* GIVEN RECORDS:
## START
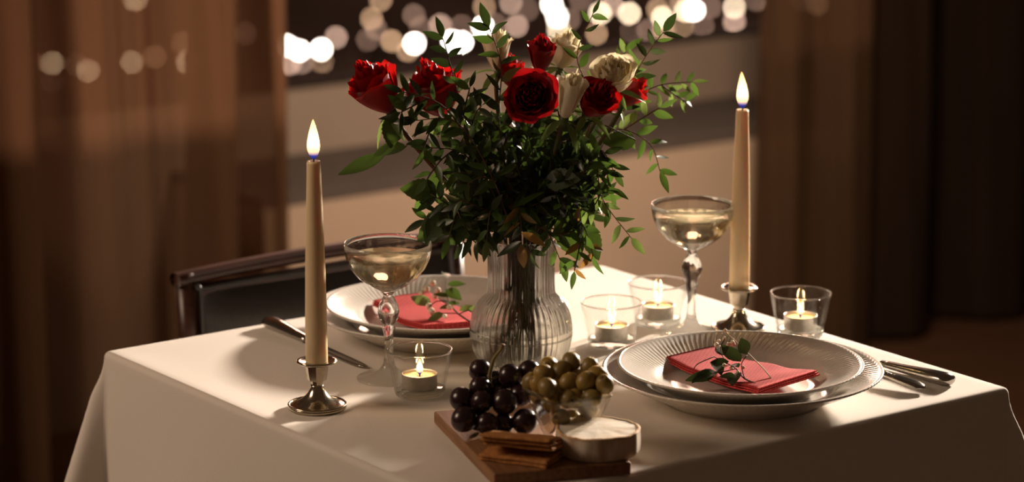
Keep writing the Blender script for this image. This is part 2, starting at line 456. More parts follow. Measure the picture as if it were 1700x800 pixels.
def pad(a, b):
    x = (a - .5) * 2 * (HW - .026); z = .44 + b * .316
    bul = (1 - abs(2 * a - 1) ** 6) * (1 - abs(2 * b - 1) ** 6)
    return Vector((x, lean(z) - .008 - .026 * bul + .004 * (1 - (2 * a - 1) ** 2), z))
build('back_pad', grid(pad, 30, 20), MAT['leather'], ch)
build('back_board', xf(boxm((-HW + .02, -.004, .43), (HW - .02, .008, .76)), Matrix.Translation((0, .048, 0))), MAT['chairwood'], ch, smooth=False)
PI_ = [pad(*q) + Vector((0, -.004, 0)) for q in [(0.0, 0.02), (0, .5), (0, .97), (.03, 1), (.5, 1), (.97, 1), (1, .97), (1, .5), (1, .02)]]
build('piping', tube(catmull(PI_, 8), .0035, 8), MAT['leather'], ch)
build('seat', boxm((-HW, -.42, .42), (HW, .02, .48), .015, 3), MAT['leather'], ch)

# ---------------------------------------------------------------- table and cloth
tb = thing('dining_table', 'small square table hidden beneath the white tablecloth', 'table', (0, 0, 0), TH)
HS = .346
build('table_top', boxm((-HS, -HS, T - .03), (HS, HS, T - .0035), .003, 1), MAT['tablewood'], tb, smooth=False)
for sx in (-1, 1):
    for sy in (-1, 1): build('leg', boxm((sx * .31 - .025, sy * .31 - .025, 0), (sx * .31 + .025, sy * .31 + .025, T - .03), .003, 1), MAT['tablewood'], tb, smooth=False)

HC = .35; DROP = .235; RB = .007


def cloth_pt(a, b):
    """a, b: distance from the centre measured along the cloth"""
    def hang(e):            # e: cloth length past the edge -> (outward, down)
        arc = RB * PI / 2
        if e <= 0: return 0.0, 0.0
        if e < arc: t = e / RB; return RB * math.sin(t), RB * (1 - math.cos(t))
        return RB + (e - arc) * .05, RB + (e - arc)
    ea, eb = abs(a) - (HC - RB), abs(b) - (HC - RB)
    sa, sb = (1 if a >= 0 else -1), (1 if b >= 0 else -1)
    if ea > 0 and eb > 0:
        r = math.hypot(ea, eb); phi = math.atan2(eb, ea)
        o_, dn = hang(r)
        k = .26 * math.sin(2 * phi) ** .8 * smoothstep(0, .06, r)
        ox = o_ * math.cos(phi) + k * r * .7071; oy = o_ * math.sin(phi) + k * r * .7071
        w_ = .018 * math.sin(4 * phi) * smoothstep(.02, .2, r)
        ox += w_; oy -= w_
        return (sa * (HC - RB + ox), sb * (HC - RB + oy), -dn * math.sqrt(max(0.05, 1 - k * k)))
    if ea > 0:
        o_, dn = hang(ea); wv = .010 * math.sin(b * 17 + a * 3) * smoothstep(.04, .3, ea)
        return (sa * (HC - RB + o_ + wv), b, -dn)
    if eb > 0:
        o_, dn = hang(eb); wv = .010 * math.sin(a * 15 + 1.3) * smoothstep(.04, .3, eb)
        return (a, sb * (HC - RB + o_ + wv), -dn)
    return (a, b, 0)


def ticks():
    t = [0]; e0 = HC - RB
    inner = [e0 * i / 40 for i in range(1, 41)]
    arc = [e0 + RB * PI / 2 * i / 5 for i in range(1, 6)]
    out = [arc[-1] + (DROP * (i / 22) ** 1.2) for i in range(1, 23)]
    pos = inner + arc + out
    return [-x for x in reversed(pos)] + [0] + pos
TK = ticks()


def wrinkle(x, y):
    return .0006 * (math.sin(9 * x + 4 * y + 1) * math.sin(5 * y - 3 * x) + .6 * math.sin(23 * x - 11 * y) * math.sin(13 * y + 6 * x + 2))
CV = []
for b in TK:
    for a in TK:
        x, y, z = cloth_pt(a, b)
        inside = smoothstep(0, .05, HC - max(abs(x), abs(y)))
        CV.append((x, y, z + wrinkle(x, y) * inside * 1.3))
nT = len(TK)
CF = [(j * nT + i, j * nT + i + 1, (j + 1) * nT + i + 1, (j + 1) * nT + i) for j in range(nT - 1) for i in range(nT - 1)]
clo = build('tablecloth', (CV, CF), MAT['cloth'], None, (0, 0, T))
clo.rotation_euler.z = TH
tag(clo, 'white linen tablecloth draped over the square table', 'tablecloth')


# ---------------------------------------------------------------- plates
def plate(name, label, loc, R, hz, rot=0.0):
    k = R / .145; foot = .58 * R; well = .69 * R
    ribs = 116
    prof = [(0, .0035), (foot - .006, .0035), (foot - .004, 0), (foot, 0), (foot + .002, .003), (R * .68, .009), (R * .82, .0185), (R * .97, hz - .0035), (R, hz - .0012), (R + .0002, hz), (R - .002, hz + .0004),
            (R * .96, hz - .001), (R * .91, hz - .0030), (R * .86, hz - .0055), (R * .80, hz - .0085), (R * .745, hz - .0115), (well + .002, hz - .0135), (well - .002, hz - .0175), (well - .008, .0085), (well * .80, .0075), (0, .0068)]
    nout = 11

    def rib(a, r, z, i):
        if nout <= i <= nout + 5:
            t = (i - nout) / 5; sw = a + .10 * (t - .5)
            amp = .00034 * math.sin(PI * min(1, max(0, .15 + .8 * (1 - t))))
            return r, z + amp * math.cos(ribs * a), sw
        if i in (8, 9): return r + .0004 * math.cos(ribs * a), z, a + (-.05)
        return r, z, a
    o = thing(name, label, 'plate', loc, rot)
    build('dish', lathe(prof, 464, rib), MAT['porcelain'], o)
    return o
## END
## START
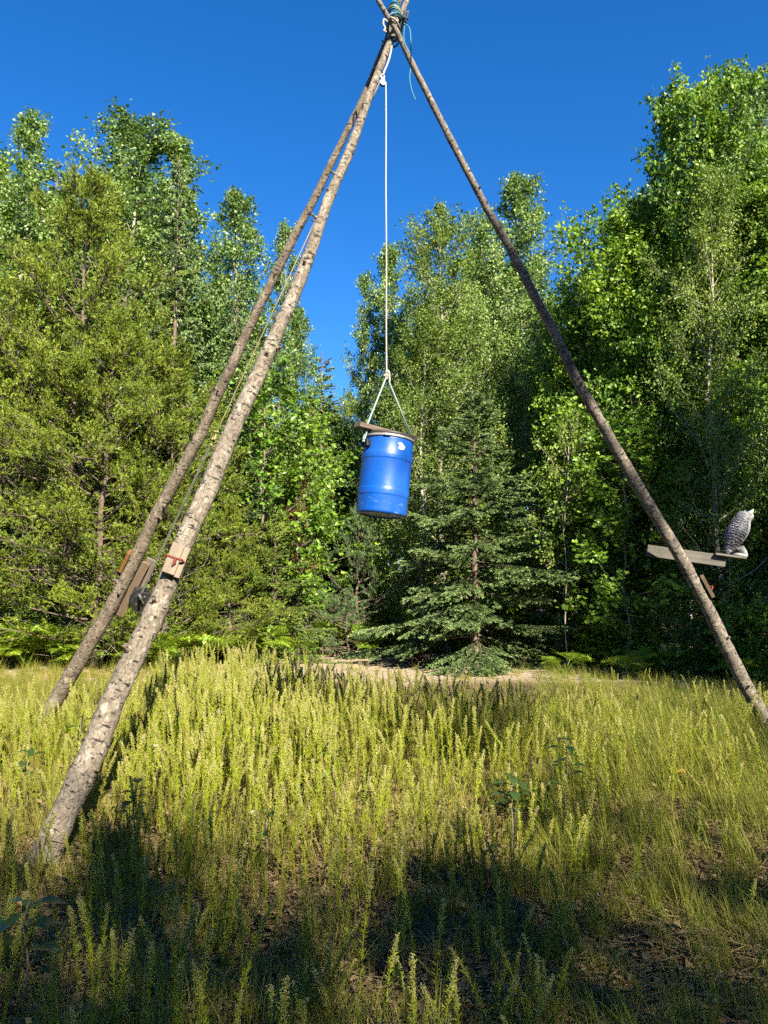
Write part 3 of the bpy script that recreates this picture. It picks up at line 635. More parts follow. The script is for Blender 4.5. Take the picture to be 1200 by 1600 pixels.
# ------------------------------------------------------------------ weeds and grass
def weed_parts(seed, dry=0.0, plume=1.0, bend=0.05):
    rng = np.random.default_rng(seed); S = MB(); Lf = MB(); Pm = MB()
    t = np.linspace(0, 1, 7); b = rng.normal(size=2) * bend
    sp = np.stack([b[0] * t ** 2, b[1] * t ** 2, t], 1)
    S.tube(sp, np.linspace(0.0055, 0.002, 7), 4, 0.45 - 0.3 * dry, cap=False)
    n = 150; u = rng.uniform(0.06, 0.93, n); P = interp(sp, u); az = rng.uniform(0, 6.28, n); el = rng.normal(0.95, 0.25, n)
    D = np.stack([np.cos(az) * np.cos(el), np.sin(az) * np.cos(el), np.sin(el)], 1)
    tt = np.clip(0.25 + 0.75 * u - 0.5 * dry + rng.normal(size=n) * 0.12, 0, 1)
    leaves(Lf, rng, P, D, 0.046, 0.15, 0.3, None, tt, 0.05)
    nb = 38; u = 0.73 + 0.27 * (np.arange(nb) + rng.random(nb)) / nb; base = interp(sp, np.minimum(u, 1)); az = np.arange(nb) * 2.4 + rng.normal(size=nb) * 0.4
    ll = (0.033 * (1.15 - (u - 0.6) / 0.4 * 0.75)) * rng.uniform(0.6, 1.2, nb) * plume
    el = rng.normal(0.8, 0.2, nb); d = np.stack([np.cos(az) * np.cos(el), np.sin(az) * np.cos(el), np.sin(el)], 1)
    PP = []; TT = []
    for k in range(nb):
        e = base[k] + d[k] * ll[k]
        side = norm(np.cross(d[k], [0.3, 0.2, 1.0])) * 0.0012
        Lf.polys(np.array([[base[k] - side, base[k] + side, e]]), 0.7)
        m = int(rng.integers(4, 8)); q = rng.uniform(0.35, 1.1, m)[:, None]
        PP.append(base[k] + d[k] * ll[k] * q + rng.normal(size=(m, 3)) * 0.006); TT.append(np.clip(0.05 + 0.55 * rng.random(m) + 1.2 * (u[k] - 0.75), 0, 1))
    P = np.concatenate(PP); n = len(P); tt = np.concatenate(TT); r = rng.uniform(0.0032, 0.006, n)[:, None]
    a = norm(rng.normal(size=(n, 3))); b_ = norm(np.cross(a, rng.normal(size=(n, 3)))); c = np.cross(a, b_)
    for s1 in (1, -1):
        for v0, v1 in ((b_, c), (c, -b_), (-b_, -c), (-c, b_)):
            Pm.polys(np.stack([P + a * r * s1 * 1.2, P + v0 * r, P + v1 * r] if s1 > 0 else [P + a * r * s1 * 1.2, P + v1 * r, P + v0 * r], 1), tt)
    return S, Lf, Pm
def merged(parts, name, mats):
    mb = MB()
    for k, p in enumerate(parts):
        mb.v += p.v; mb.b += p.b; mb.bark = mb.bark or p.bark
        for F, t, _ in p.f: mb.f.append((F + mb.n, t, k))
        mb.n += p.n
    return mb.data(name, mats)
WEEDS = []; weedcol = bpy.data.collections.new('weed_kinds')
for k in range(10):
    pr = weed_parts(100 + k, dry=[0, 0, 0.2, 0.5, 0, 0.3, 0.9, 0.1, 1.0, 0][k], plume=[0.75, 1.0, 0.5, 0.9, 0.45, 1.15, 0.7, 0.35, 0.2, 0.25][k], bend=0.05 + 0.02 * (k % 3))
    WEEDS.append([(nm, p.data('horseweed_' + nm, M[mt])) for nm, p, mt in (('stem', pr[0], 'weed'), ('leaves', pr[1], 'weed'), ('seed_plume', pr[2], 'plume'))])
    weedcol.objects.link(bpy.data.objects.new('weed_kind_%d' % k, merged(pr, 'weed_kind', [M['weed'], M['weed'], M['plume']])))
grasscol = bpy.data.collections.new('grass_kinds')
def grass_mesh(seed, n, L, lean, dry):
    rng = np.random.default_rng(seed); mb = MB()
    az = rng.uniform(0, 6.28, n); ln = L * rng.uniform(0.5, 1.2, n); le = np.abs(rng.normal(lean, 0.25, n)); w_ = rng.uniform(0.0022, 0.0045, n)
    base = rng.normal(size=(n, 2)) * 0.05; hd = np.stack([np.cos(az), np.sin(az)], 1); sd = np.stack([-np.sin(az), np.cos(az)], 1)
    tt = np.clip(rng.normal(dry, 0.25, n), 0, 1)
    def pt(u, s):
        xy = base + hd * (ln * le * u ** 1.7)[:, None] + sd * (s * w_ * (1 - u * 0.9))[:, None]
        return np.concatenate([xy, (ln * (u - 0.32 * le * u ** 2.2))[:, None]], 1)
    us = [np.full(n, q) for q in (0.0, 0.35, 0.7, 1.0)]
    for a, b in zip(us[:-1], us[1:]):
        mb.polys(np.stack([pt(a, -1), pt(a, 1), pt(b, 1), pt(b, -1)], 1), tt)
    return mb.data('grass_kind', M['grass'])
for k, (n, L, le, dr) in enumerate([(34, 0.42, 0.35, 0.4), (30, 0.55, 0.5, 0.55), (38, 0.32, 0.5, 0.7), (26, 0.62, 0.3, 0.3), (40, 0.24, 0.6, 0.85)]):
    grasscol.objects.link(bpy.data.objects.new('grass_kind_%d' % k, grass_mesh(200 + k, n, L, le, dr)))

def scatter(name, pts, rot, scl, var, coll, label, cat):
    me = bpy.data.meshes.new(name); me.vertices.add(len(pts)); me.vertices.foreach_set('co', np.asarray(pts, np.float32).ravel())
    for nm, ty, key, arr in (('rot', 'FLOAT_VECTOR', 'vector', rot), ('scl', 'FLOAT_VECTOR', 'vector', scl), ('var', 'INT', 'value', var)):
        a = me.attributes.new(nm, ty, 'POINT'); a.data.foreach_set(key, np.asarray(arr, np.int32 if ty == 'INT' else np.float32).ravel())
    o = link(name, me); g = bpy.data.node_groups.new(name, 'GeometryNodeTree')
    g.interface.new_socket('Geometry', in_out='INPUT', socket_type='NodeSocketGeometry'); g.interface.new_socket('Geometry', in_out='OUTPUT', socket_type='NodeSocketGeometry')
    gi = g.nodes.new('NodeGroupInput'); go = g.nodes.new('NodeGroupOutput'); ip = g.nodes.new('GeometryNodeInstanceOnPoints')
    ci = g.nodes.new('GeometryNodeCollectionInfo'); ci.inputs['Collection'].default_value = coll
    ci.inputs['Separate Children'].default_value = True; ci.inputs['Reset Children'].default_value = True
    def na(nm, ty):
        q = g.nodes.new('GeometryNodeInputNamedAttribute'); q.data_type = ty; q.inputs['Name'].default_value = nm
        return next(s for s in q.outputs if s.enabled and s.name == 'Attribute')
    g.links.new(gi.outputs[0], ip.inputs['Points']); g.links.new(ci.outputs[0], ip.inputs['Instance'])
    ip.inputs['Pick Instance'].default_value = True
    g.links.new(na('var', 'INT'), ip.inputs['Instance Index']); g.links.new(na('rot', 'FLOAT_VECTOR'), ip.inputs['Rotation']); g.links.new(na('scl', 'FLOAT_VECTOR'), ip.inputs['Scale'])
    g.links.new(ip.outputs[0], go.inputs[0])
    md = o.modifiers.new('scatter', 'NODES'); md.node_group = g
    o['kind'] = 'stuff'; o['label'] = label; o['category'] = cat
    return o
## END
* TO BE DONE: Exactly repeat the lines from the line with "Keep writing the" to the line with "HC = .35; DROP = .235; RB = .007", including both, and output nothing else.

* EXERCISE OUTPUT:
Keep writing the Blender script for this image. This is part 2, starting at line 456. More parts follow. Measure the picture as if it were 1700x800 pixels.
def pad(a, b):
    x = (a - .5) * 2 * (HW - .026); z = .44 + b * .316
    bul = (1 - abs(2 * a - 1) ** 6) * (1 - abs(2 * b - 1) ** 6)
    return Vector((x, lean(z) - .008 - .026 * bul + .004 * (1 - (2 * a - 1) ** 2), z))
build('back_pad', grid(pad, 30, 20), MAT['leather'], ch)
build('back_board', xf(boxm((-HW + .02, -.004, .43), (HW - .02, .008, .76)), Matrix.Translation((0, .048, 0))), MAT['chairwood'], ch, smooth=False)
PI_ = [pad(*q) + Vector((0, -.004, 0)) for q in [(0.0, 0.02), (0, .5), (0, .97), (.03, 1), (.5, 1), (.97, 1), (1, .97), (1, .5), (1, .02)]]
build('piping', tube(catmull(PI_, 8), .0035, 8), MAT['leather'], ch)
build('seat', boxm((-HW, -.42, .42), (HW, .02, .48), .015, 3), MAT['leather'], ch)

# ---------------------------------------------------------------- table and cloth
tb = thing('dining_table', 'small square table hidden beneath the white tablecloth', 'table', (0, 0, 0), TH)
HS = .346
build('table_top', boxm((-HS, -HS, T - .03), (HS, HS, T - .0035), .003, 1), MAT['tablewood'], tb, smooth=False)
for sx in (-1, 1):
    for sy in (-1, 1): build('leg', boxm((sx * .31 - .025, sy * .31 - .025, 0), (sx * .31 + .025, sy * .31 + .025, T - .03), .003, 1), MAT['tablewood'], tb, smooth=False)

HC = .35; DROP = .235; RB = .007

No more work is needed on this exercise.